I am a bit disturbed that someone who’s involved in Defense Department procurement has a sideline in glorifying scammy business practices. And, as an MIT graduate, I really hate to see this sort of thing in Technology Review.

20 thoughts on “There are 5 ways to get fired from Caesars: (1) theft, (2) sexual harassment, (3) running an experiment without a control group, (4) keeping a gambling addict away from the casino, and (5) chapter 11 bankruptcy proceedings

  1. It is not at all clear that the correlation between sophisticated (mis)use of analytics and bankruptcy represents causation. The bankruptcy appears to be due to financing shenanigans (a different sort of gambling) and may not at all be related to poor use of analytics. Unfortunately, we do not live in a world where justice is served in the end. However unethical their use of analytics to pry every last dollar from gambling addicts, I’m not sure that can be connected to this bankruptcy. In fact, their use of analytics may be part of the reason they were able to leverage as much as they were (so there may be something to the causation story of hype leading to bankruptcy).

    • Yes I find it hard to believe that a casino that tries to manipulate gamblers into spending their last penny at the casino would fail as a result of those efforts. This seems more like correlation than causation. Of course, like parent poster I’m not surprised that a company that took on way too much debt went to those kind of ends to make money, or that the kind of company that would manipulate addicts would attract buyers that tried one too many “financial shenanigans.”

      So maybe we can chalk it up to karmic correlation?

    • +1 Schadenfreude?

      I think one needs to de-convolute several issues here. Big Data, the ethical morass that a casino sits on, & the current bankruptcy proceedings sound like independent axes to me.

    • Agree.
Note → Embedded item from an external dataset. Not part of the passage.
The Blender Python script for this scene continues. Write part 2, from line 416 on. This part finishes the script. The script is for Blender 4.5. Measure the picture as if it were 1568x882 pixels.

It’s the private equity guys who loaded Caesar’s up with debt — and it’s likely that before the bankruptcy they had gotten their money out of there, perhaps in the form of obscene ‘management fees’.

      Private equity people don’t typically know much about the actual business. Oh, they think they do, just ask them. But they know it from a finance standpoint and they know what expenses they think are too high. But their knowledge of operations is sometimes not just nonexistent, but negative.

      Note they acquired Caesars for this mountain of debt in 2008. That means they bought Caesars at the very end of the bubble. That is not a good time to make a heavily leveraged investment.

      • The Las Vegas Poker bubble of a decade ago was a direct result of the Nevada-Arizona-California housing bubble of the same time, which allowed a lot of people to treat their mortgages as their ATMs. Nate Silver, for example moved to Las Vegas and made a nice living as a professional poker player fleecing amateurs with lots of money to toss around. But the suckers started disappearing, according to Silver’s book, at the very end of 2006, leaving only the sharks to feed on each other. In the spring of 2007 he gave up and went into election predicting. Oddly, Silver never figured out what was going on. If had, he was in the right place in the right time to get rich off the Big Short.

  2. > I am a bit disturbed that someone who’s involved in Defense Department procurement has a sideline in glorifying scammy business practices.

    A bit disturbed, sure, but the least bit surprised?

    > And, as an MIT graduate, I really hate to see this sort of thing in Technology Review.

    TR turned up the hype when they went glossy – which is probably about 20 years ago now. I liked the older (uncool) version better.

  3. I’ve no priors about Michael Scharge but I found nothing scandalous about this particular piece. It sounded rather innocous.

    Should we debar anyone who has covered tobacco / casino / alcohol from Defense Consulting? In any case, if I must ride my ethical high horse, Defense-Procurement sounds like an ironical enterprise to stand up for; it’d make for an interesting ethical contest to pitch a bomb maker against a casino owner.

    Which part of the interview does Scharge glorify a scammy practice? Most of the description sounded like routine targeted marketing.

    • Rahul:

      I didn’t find anything scandalous about the article, I just found it irresponsible. I have no problem with a journalist covering the gambling industry. But I do have a problem with a journalist glorifying it, without reflecting on what is the purpose of all this impressive analytics.

      Michael Scharge may be a wonderful guy and maybe he just wrote this one article without thinking much about the topic. My entire knowledge of him is given in the above post.

    • The other thing is, as a statistician I am pretty disgusted about articles that celebrate the use of statistics to rip people off. This might be the same way that, if I were a programmer, I’d dislike articles that glamorize the hackers who scam people out of their passwords. Yes, statistics can be used for all sorts of bad ends and this should be vigorously reported. But not celebrated.

  4. Thanks for following up. It’s always interesting to know what happened to some of these companies that were previously hyped. Causars was, and probably still is, a leader in customer analytics but like Andrew, I’m a bit uneasy about all the stalking they do. The LBO (leveraged buyout) bankers probably sucked all the value out and now want someone else to hold the bag.

  5. All he is doing is asking questions. Mostly the questions seem quite neutral toned.

    Perhaps I could blame him for not asking a few hardball questions. Is that what you mean? Like interviewing Milosevich & sticking to a discussion of Slavic cusine.

  6. When new “opportunities” do seem to spring forth, is there someone that people can report them to? What would a proactive citizen protection agency look and act like?